Your instructions: Wherever a line holds the word "high", copy that line out.

Input records:
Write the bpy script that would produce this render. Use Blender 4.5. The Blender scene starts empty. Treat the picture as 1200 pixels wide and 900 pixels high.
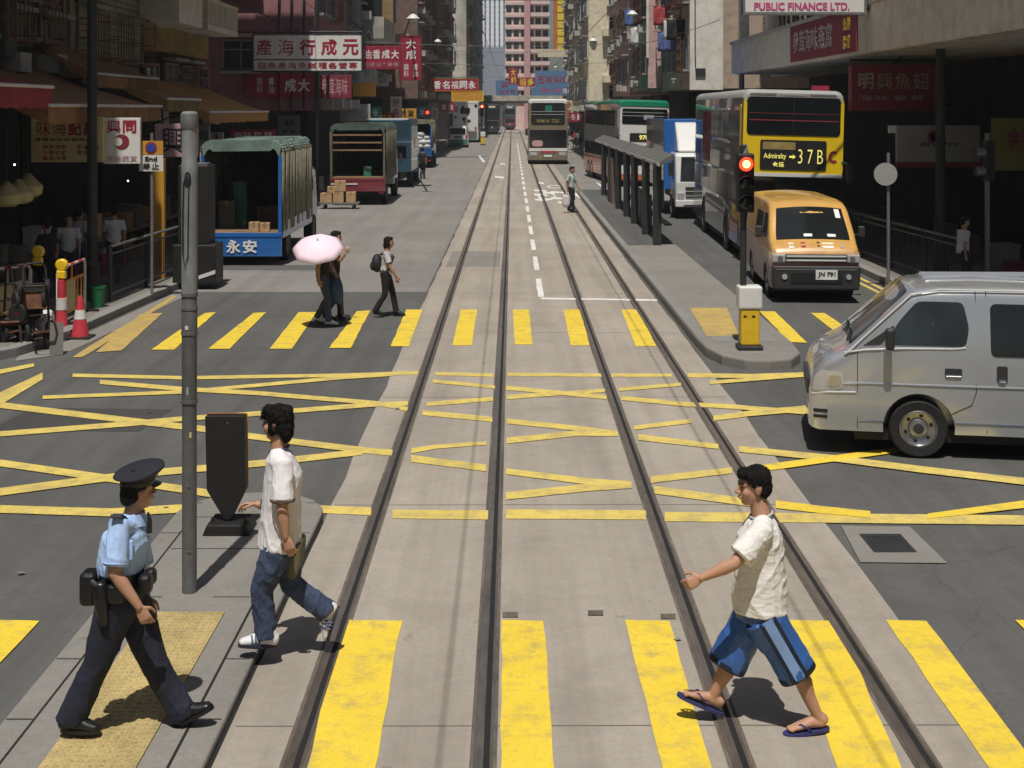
* * *
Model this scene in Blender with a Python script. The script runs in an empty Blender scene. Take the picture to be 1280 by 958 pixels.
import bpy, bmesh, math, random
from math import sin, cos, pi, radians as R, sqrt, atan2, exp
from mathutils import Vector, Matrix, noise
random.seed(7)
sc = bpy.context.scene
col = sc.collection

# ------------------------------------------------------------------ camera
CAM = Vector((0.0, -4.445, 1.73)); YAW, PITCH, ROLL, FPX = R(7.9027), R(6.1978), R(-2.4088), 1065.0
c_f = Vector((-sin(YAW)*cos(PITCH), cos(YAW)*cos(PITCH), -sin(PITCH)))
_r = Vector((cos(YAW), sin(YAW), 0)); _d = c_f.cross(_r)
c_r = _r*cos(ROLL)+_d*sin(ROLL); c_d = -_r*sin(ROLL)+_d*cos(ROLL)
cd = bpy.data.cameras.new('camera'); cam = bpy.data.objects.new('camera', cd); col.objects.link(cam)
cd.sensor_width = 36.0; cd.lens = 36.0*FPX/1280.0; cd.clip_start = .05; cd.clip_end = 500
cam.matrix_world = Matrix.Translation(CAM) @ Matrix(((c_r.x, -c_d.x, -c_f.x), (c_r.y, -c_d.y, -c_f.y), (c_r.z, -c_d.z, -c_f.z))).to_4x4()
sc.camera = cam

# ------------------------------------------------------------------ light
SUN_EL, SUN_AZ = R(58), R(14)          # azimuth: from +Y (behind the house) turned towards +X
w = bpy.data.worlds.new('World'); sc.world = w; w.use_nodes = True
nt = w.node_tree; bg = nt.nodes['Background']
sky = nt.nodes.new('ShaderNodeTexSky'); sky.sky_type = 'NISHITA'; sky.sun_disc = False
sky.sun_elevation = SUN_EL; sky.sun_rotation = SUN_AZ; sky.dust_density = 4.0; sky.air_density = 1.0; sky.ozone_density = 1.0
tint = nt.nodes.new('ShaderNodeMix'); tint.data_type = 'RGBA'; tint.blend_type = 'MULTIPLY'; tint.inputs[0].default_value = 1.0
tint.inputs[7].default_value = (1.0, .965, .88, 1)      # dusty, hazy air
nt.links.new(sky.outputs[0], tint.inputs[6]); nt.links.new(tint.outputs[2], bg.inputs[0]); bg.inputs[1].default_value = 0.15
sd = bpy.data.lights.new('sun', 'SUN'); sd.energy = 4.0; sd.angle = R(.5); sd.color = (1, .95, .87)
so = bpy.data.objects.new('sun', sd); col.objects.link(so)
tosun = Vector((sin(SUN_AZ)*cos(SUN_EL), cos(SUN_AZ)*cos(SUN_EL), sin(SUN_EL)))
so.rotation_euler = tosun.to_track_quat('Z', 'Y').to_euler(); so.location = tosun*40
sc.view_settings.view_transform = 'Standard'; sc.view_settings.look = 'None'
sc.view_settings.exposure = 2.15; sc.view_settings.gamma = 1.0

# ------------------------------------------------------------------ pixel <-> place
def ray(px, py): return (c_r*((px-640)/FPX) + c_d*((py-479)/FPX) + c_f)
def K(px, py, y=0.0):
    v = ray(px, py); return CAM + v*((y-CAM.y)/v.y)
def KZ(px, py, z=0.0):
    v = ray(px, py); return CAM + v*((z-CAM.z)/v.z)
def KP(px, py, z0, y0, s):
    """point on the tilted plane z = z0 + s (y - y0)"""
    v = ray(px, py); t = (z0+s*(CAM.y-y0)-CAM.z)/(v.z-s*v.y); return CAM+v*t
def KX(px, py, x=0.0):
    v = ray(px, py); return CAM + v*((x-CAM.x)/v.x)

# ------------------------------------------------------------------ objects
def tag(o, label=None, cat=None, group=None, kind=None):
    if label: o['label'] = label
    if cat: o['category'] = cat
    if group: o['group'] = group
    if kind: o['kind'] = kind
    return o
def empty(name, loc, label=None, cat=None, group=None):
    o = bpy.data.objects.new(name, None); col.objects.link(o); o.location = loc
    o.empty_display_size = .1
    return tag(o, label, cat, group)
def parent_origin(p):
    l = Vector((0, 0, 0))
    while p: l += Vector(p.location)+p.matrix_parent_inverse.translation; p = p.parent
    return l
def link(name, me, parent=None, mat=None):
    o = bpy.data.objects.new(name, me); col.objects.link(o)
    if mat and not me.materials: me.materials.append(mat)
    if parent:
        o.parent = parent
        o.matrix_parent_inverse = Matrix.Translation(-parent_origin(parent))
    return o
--
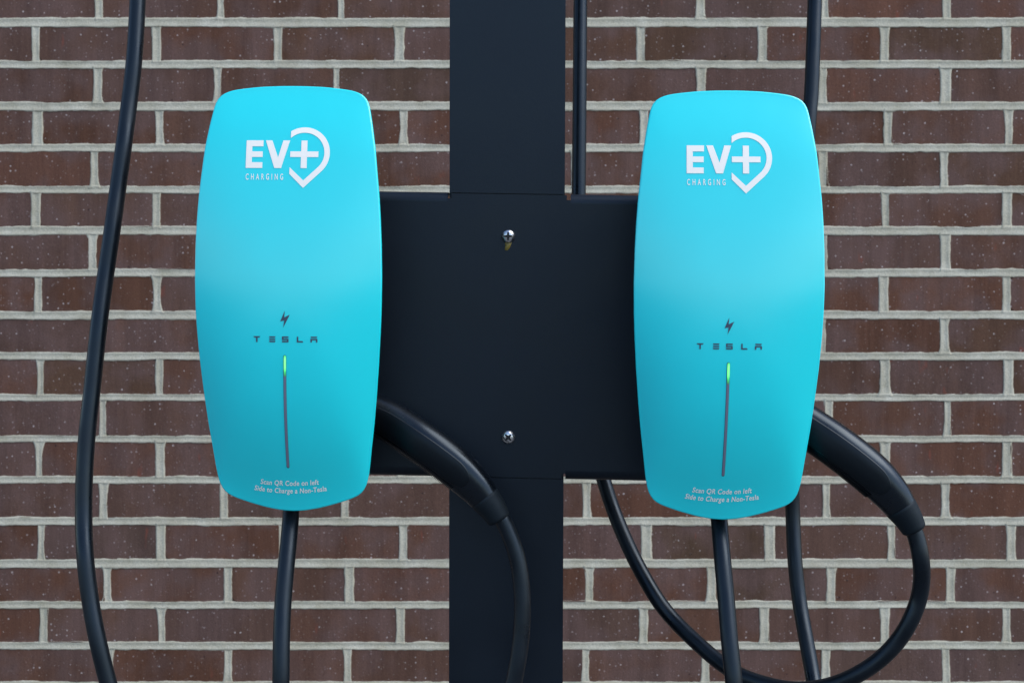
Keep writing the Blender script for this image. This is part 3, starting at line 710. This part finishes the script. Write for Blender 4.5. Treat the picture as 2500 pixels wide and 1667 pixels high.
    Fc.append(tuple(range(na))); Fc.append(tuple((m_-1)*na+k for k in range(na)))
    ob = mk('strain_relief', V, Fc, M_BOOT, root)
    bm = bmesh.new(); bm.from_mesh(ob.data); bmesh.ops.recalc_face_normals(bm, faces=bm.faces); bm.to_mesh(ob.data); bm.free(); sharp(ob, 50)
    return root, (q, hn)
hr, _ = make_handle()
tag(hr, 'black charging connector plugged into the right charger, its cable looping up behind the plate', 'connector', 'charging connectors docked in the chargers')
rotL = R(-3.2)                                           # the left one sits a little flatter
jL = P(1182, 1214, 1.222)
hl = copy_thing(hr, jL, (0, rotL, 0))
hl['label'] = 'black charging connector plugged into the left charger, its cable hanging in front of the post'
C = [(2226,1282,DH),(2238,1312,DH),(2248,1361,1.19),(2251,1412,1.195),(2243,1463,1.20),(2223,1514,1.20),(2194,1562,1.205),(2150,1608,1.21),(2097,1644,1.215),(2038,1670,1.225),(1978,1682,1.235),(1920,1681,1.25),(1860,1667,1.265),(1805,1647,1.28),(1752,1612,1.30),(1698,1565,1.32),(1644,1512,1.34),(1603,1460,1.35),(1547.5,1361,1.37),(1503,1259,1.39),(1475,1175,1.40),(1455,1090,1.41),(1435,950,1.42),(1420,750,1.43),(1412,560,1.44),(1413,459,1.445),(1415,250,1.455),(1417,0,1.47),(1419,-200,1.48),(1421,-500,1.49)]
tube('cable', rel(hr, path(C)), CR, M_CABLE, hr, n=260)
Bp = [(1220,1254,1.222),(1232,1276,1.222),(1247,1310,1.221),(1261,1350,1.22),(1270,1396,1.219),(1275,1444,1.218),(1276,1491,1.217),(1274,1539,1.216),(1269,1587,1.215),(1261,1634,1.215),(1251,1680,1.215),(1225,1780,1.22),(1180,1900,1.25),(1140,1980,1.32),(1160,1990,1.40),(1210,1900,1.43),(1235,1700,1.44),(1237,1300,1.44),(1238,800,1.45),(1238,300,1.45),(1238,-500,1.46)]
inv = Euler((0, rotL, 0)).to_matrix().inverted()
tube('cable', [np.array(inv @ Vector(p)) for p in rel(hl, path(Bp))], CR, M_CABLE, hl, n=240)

Complete response:
Write the bpy script that would produce this render. Use Blender 4.5. The Blender scene starts empty. Treat the picture as 1200 pixels wide and 900 pixels high.
Keep writing the Blender script for this image. This is part 3, starting at line 710. This part finishes the script. Write for Blender 4.5. Treat the picture as 2500 pixels wide and 1667 pixels high.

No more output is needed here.